* [Task details]:
Starting at the first line of the listing below, retype each line up to and including the one that contains "return np.stack([W *". Leave pictures out.

* [Dataset extract]:
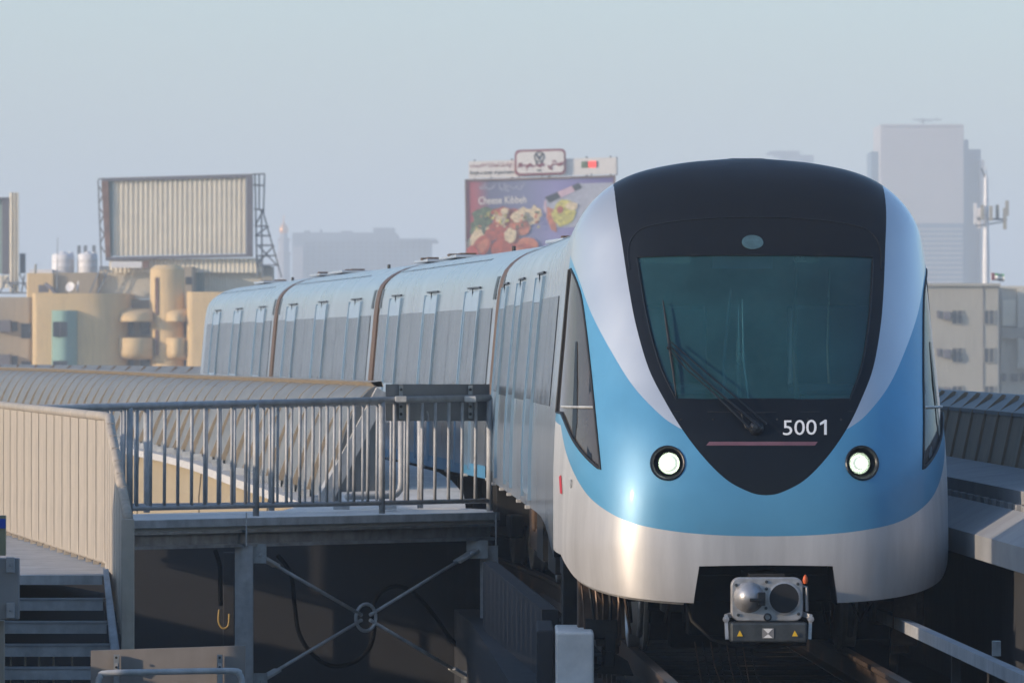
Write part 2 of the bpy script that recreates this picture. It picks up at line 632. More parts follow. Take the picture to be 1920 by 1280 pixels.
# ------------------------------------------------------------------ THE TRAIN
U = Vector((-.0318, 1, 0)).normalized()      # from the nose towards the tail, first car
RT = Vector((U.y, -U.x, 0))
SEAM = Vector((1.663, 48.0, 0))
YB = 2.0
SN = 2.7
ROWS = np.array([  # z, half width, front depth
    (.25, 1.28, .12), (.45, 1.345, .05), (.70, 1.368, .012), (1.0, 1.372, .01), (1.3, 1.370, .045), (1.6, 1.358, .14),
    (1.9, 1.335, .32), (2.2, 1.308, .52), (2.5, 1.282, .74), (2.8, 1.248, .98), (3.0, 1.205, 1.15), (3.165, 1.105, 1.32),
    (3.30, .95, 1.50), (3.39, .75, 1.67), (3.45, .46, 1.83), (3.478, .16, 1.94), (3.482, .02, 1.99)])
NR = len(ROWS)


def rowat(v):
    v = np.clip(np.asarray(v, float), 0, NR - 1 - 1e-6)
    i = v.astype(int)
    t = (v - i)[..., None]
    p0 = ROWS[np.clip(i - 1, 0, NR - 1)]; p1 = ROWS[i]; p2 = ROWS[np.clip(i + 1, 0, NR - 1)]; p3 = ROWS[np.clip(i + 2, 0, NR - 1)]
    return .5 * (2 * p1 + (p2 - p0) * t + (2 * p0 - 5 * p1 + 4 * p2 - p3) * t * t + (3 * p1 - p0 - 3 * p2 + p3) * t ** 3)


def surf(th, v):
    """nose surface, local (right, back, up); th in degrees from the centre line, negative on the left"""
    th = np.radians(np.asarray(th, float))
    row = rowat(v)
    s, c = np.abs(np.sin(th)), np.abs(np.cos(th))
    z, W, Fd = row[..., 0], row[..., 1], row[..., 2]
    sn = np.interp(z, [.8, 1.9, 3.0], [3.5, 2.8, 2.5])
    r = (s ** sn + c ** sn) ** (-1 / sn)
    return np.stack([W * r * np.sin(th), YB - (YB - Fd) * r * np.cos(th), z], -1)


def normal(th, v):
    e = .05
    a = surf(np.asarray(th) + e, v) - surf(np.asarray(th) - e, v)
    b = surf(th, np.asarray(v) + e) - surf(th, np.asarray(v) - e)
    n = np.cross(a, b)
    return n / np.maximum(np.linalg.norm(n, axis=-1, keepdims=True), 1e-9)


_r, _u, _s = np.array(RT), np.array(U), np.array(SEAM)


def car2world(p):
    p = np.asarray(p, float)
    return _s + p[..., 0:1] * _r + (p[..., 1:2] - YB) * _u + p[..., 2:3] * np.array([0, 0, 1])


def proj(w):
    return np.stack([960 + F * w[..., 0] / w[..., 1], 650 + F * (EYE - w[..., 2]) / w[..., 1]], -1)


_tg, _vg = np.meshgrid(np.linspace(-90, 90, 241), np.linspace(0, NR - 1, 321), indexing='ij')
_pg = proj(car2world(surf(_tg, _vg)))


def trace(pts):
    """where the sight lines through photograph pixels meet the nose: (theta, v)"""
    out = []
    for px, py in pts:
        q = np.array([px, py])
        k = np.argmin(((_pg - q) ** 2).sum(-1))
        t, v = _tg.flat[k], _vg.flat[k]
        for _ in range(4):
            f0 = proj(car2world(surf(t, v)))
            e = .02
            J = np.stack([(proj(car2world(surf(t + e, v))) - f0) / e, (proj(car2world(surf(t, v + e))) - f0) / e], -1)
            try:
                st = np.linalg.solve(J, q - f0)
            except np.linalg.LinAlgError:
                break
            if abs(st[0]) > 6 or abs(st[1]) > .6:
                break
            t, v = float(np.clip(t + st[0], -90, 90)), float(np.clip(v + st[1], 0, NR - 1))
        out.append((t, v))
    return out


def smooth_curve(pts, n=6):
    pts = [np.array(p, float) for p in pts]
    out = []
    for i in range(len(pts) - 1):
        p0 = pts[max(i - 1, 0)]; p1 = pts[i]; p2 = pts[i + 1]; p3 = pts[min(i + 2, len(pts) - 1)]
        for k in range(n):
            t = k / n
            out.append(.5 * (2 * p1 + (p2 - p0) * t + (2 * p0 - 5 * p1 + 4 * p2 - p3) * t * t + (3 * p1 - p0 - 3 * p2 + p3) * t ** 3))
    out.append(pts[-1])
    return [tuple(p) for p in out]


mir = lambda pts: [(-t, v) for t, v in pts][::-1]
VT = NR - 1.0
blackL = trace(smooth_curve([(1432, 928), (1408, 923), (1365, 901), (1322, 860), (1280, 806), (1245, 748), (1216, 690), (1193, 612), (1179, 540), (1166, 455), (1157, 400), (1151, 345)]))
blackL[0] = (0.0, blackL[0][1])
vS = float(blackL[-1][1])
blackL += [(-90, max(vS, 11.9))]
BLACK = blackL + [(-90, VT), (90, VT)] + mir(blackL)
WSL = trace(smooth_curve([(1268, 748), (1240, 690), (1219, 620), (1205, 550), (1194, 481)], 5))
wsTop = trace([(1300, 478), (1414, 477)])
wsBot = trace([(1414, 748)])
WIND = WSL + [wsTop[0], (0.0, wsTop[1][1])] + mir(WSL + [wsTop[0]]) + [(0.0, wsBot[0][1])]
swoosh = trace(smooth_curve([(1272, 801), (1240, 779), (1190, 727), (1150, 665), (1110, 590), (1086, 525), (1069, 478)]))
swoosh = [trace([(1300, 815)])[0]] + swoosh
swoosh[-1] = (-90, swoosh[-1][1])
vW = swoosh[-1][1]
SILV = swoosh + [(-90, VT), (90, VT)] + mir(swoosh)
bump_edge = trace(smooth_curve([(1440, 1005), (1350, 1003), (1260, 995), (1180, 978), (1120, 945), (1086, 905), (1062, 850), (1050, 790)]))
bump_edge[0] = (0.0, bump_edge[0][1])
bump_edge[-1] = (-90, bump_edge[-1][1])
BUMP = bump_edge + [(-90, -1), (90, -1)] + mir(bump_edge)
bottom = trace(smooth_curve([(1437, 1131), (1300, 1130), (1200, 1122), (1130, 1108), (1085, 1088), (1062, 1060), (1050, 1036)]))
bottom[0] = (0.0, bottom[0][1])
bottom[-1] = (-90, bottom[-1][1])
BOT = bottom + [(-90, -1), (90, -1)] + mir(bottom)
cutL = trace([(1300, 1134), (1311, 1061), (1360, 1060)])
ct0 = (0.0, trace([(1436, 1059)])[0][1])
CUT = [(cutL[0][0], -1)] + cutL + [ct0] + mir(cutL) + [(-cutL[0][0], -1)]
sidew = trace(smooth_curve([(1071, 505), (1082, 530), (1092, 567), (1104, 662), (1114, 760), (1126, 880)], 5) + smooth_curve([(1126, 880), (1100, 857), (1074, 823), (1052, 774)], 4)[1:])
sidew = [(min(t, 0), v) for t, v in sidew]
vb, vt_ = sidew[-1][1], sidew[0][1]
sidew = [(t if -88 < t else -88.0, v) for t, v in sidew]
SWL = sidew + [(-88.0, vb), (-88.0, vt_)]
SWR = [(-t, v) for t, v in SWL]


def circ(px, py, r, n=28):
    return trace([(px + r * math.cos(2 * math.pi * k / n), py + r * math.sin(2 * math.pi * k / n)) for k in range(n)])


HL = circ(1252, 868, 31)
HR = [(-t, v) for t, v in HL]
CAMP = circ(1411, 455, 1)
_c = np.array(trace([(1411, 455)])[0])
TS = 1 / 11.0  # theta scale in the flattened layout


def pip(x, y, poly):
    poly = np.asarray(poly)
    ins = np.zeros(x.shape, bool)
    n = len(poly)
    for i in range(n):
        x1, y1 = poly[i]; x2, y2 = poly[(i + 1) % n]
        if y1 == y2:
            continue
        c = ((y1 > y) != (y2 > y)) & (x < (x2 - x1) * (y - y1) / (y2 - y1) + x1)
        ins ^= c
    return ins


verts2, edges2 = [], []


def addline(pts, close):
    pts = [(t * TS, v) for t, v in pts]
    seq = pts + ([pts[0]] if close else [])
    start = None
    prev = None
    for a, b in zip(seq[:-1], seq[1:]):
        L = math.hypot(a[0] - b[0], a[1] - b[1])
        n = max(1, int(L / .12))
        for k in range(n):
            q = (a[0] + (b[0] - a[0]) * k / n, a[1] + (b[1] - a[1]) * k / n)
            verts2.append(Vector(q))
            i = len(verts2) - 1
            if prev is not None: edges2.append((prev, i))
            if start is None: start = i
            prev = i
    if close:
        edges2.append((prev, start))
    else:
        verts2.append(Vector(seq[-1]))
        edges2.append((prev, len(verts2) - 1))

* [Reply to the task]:
Write part 2 of the bpy script that recreates this picture. It picks up at line 632. More parts follow. Take the picture to be 1920 by 1280 pixels.
# ------------------------------------------------------------------ THE TRAIN
U = Vector((-.0318, 1, 0)).normalized()      # from the nose towards the tail, first car
RT = Vector((U.y, -U.x, 0))
SEAM = Vector((1.663, 48.0, 0))
YB = 2.0
SN = 2.7
ROWS = np.array([  # z, half width, front depth
    (.25, 1.28, .12), (.45, 1.345, .05), (.70, 1.368, .012), (1.0, 1.372, .01), (1.3, 1.370, .045), (1.6, 1.358, .14),
    (1.9, 1.335, .32), (2.2, 1.308, .52), (2.5, 1.282, .74), (2.8, 1.248, .98), (3.0, 1.205, 1.15), (3.165, 1.105, 1.32),
    (3.30, .95, 1.50), (3.39, .75, 1.67), (3.45, .46, 1.83), (3.478, .16, 1.94), (3.482, .02, 1.99)])
NR = len(ROWS)


def rowat(v):
    v = np.clip(np.asarray(v, float), 0, NR - 1 - 1e-6)
    i = v.astype(int)
    t = (v - i)[..., None]
    p0 = ROWS[np.clip(i - 1, 0, NR - 1)]; p1 = ROWS[i]; p2 = ROWS[np.clip(i + 1, 0, NR - 1)]; p3 = ROWS[np.clip(i + 2, 0, NR - 1)]
    return .5 * (2 * p1 + (p2 - p0) * t + (2 * p0 - 5 * p1 + 4 * p2 - p3) * t * t + (3 * p1 - p0 - 3 * p2 + p3) * t ** 3)


def surf(th, v):
    """nose surface, local (right, back, up); th in degrees from the centre line, negative on the left"""
    th = np.radians(np.asarray(th, float))
    row = rowat(v)
    s, c = np.abs(np.sin(th)), np.abs(np.cos(th))
    z, W, Fd = row[..., 0], row[..., 1], row[..., 2]
    sn = np.interp(z, [.8, 1.9, 3.0], [3.5, 2.8, 2.5])
    r = (s ** sn + c ** sn) ** (-1 / sn)
    return np.stack([W * r * np.sin(th), YB - (YB - Fd) * r * np.cos(th), z], -1)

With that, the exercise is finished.